Maeve Ginzberg remembers when she first downloaded Snapchat. She was in school, and did it at the request of her best friend; their long streak would eventually break when Maeve went to study abroad for university and had less-reliable phone service. Now a 27-year old copywriter living in New York, Maeve only uses Snapchat rarely — to stay in touch with one particular friend and also to keep up with a group Snap. The app has a sentimental appeal, says Maeve, who reflects on Snapchat’s unique way of reminding her of “stuff that just feels like a relic in a way.” 

But it wasn’t always this way. When Snapchat launched in 2012, back when we used Vine and Musical.ly instead of TikTok, it wasn’t intended to be a vehicle for nostalgia. Like any social media platform, people joined Snapchat because their friends joined — because it was cool. We all want to go where the people are, and in the mid-2010s, Snapchat had an iron grip on the under-25 population. Unlike with Instagram, Twitter, or Facebook, where posts would live indefinitely, you had to actively be on Snapchat to know what was going on. The urgency of a one-second snap or a 24-hour story preyed on our fear of missing out. Celebrities like Kylie Jenner, DJ Khaled (“major key”), and Blac Chyna made headlines and added to pop culture by posting stories. Users refreshed over and over just to keep up.

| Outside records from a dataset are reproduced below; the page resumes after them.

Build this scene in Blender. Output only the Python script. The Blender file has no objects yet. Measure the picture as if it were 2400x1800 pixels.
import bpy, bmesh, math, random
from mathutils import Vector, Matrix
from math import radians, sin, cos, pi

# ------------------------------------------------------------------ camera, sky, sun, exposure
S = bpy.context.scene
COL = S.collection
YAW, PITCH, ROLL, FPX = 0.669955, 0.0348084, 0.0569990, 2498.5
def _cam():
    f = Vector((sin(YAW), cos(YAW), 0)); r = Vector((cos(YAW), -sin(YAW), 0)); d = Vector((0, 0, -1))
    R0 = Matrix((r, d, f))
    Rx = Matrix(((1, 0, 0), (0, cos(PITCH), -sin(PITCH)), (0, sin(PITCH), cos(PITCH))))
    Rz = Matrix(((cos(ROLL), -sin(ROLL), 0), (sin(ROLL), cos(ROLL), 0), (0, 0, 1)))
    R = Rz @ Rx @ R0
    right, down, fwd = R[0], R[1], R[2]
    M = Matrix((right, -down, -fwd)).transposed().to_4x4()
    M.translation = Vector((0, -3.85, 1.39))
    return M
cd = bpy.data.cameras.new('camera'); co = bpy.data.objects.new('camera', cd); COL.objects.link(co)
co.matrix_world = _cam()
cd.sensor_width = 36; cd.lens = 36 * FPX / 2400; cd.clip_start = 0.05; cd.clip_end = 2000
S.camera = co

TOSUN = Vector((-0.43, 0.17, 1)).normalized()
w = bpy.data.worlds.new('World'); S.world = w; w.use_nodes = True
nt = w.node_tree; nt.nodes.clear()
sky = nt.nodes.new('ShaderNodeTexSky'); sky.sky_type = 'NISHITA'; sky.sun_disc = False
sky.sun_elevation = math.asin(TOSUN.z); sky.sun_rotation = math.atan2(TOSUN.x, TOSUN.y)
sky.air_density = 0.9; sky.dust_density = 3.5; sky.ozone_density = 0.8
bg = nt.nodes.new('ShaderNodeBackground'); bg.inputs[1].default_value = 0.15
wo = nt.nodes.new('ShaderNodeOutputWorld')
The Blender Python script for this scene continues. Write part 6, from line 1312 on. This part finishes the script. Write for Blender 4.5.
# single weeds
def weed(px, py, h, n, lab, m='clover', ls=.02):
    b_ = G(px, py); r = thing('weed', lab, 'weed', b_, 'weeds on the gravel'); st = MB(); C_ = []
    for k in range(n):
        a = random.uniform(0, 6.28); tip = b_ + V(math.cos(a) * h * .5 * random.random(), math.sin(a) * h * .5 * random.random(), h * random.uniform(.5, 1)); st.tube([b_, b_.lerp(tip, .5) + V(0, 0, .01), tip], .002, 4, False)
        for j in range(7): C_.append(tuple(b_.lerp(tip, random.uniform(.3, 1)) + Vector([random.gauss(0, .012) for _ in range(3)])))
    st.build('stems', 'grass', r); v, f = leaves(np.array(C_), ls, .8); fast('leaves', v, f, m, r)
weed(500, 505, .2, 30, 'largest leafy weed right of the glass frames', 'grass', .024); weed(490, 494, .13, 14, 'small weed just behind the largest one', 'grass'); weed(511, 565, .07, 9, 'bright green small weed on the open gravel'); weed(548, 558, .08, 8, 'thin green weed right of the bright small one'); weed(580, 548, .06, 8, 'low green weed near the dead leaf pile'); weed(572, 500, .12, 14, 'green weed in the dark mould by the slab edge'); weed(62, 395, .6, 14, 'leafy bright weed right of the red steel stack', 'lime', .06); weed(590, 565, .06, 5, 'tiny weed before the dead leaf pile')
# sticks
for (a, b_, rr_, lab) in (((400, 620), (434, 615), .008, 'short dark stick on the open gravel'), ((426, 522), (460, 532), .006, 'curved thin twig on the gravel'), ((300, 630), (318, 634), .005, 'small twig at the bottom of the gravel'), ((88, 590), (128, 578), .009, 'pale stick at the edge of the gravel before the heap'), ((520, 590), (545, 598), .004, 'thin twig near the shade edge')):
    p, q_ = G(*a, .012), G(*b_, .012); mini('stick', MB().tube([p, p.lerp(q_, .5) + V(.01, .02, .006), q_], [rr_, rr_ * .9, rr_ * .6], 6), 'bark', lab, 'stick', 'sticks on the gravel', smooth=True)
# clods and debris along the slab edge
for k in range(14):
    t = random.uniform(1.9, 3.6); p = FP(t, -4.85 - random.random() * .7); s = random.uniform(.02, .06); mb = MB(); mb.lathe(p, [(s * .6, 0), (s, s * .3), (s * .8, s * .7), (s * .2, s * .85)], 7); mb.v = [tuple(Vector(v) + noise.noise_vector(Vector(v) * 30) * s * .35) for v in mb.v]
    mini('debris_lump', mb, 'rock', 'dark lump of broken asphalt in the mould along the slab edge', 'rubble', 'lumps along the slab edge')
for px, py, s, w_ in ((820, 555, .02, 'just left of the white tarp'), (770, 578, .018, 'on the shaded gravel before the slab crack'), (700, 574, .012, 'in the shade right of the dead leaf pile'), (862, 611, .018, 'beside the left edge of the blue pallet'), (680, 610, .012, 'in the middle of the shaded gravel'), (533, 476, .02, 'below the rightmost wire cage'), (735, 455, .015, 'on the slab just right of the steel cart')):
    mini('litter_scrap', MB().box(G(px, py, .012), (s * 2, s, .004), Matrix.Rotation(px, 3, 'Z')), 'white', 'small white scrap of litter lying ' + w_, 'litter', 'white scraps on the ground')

But the app buckled under the weight of its own success. Despite a near-exhaustive market penetration, Snap sought to integrate other age groups and soon learned that the things that attracted boomers repelled zillennials. After a series of widely disliked redesigns, the social media platform began to haemorrhage users; Kylie Jenner’s infamous Tweet has been mythologised as the final blow.

But Snapchat is far from being a company in peril. According to the Pew Research Center, as of 2021 about 65% of 18-29-year-olds still use Snapchat — they couldn’t possibly all be creepy dudes looking to follow up with 19-year old Tinder matches. So, who are they? 

Peter de Vreede is a 25-year-old living in Omaha, NE, and working in loan processing who first started using Snapchat when he was 19, at the behest of his then-girlfriend. He said his Snapchat use has dipped over the years, and that only recently has he started using it more frequently: “I typically use it when I have people around me that use and encourage me to.” He noted it’s been easy to jump back into things since Snapchat hasn’t changed much over the years. “I do share it with new people I meet, and I do post it on my online dating profiles.” He noted that pretty much everyone he knows uses Snapchat, and says, “As long as people around me still use it, I will continue to.”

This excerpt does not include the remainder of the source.